The river portion of the season’s operations of the new firm had been a complete success. Three large cargoes had been sent up the river, two to Fort Benton and one to the lower posts. Of these posts there were four--La Framboise, near old Fort Pierre; another near Fort Berthold; Fort Stuart, near the mouth of Poplar River, and Fort Galpin, near the mouth of Milk River. It remains to notice what was done at Fort Benton and in the projected expedition to the mines.
[Sidenote: FORT LA BARGE.]
The operations at Fort Benton and beyond were placed in the hands of Mr. Harkness. The first step was to build a post at Fort Benton, where it was intended to locate the principal establishment of the firm. The site chosen was near the spot where the Grand Union Hotel later stood. The work was begun June 28, Mrs. La Barge driving the first stake. The inclosure was made three hundred feet long by two hundred feet wide, and the post was named Fort La Barge.

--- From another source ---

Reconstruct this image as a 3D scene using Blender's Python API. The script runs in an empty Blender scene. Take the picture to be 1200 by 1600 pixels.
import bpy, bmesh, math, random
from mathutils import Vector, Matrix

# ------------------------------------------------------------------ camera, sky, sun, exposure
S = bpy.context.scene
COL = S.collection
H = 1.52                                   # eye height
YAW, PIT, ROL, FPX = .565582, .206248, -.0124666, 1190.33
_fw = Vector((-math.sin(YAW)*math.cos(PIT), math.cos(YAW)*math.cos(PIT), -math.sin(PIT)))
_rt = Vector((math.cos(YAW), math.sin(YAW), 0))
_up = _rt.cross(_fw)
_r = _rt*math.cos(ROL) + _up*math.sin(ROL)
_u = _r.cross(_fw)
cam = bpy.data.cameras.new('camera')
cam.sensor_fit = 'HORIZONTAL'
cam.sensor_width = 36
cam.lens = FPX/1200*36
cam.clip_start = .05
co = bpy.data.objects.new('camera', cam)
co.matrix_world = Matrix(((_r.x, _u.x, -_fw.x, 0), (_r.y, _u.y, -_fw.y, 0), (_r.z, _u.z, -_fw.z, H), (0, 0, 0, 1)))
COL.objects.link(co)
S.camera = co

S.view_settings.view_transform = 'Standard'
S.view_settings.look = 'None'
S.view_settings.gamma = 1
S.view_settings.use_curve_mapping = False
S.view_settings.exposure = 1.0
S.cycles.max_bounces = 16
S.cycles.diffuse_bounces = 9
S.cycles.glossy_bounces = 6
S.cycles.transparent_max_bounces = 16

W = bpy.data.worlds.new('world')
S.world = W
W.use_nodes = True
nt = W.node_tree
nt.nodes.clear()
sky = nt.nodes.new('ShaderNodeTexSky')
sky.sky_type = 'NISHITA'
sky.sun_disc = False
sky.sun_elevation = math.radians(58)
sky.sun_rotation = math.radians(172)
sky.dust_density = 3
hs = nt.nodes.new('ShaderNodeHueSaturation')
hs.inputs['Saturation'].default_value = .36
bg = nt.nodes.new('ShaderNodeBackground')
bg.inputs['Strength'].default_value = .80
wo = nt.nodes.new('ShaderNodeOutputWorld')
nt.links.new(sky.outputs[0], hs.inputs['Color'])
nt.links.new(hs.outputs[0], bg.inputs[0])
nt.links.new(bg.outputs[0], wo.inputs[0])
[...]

[Sidenote: HARKNESS VISITS THE MINES.]
Before the _Shreveport_ set out to return to St. Louis, a considerable party made an excursion to the Great Falls of the Missouri. Among them were Father De Smet, Eugene Jaccard, member of the firm; Giles Filley of St. Louis, and his son, Frank; Mrs. John La Barge, Miss Harkness, W. G. Harkness, Tom La Barge, and Mrs. Culbertson, the Indian wife of the noted trader. Mrs. La Barge and Miss Harkness are supposed to be the first white women to have seen the Great Falls of the Missouri. Four days after their return the _Shreveport_ left for St. Louis, taking with them all who had come up only for the trip.
[Sidenote: LA BARGE CITY.]
The _Shreveport_ having gone, and affairs at Fort La Barge being well under way, Harkness set out July 9 with an ox train laden with assorted merchandise for the mines in the Deer Lodge Valley. When the boat left St. Louis it was expected to go to the Salmon River mines, but the recent discoveries in Montana gave a better prospect nearer home. In fact the demand for goods, even at Fort Benton, was brisk, and the firm had carried on a thriving trade ever since the arrival of the boats. Harkness followed the usual trail up the Missouri River and Little Prickly Pear Creek, through the broad valley on the border of which the city of Helena now stands, and thence to the valley of the Deer Lodge. Nothing of unusual note transpired on the trip. Harkness did not like the experience, except the trout fishing. His journal is full of complaints at the hardship he was compelled to undergo, and he plaintively asks if he “will ever live to reap the benefit.” He generally “nooned at 11 A. M.” in order to “catch trout for dinner.” He reached the Deer Lodge Valley July 23, near the point where the town of that name now stands.[54] Here he found a fellow passenger on the _Emilie_, Nicholas Wall of St. Louis, who had reached the mines some days before, and who was destined to figure prominently in the future affairs of La Barge, Harkness & Co.
After remaining in this section and prospecting around for eleven days, Harkness grew disgusted at the prospect, placed such of his goods as he did not sell in the hands of Nick Wall to be sold on commission, and set out for the Missouri “glad to be on the road home.” On the Sun River he met the Northern Overland Expedition from St. Paul. He visited the Great Falls on his way down, and arrived at Fort La Barge August 18. Harkness was now “tired and out of spirits,” and “adjusted his expense accounts and turned over everything to the store.” He had evidently had enough of this kind of life, and forthwith ordered “a boat built to go down the river.” The boat was launched August 26 and was christened the _Maggie_. Harkness lost no time in getting away, and left Fort La Barge at 4 A. M. on the 28th. No incidents occurred on this trip which are of much interest. The party reached Omaha September 30, where Harkness “sold the _Maggie_ for five dollars,” and took passage on the _Robert Campbell_ to St. Joseph. From that point he went by rail and the Mississippi River to St. Louis, where he arrived October 6.
[Sidenote: INCOMPETENT HANDS.]
The foregoing details, taken entirely from the diary of Harkness, show in what unfit hands the important business of the company in the upper country had been intrusted. From his arrival at Fort Benton until his departure was only two months and a half, including a trip of several hundred miles to the Montana mining regions. Only eleven days did he spend in establishing his trade in that section, the most important point of all, and then practically gave his goods away to Nick Wall, for the company never received a cent for anything left with that gentleman. Yet Harkness was the partner who was to remain in the upper country two years. “He was back in St. Louis almost as soon as I was,” said La Barge, with just indignation, in commenting on the affair.
[Sidenote: FIRST SEASON’S OPERATIONS.]
Such were the first season’s operations of the firm of La Barge, Harkness & Co. In most respects the firm had made a brilliant beginning. The prospects in the river portion of the business were all that could be asked. Only Harkness’ weak management of his part of the enterprise can be criticised. He was not the man for the place, and lacked the courage and hardihood for that kind of work, and he threw away an opportunity from which a more enterprising man would have made a fortune.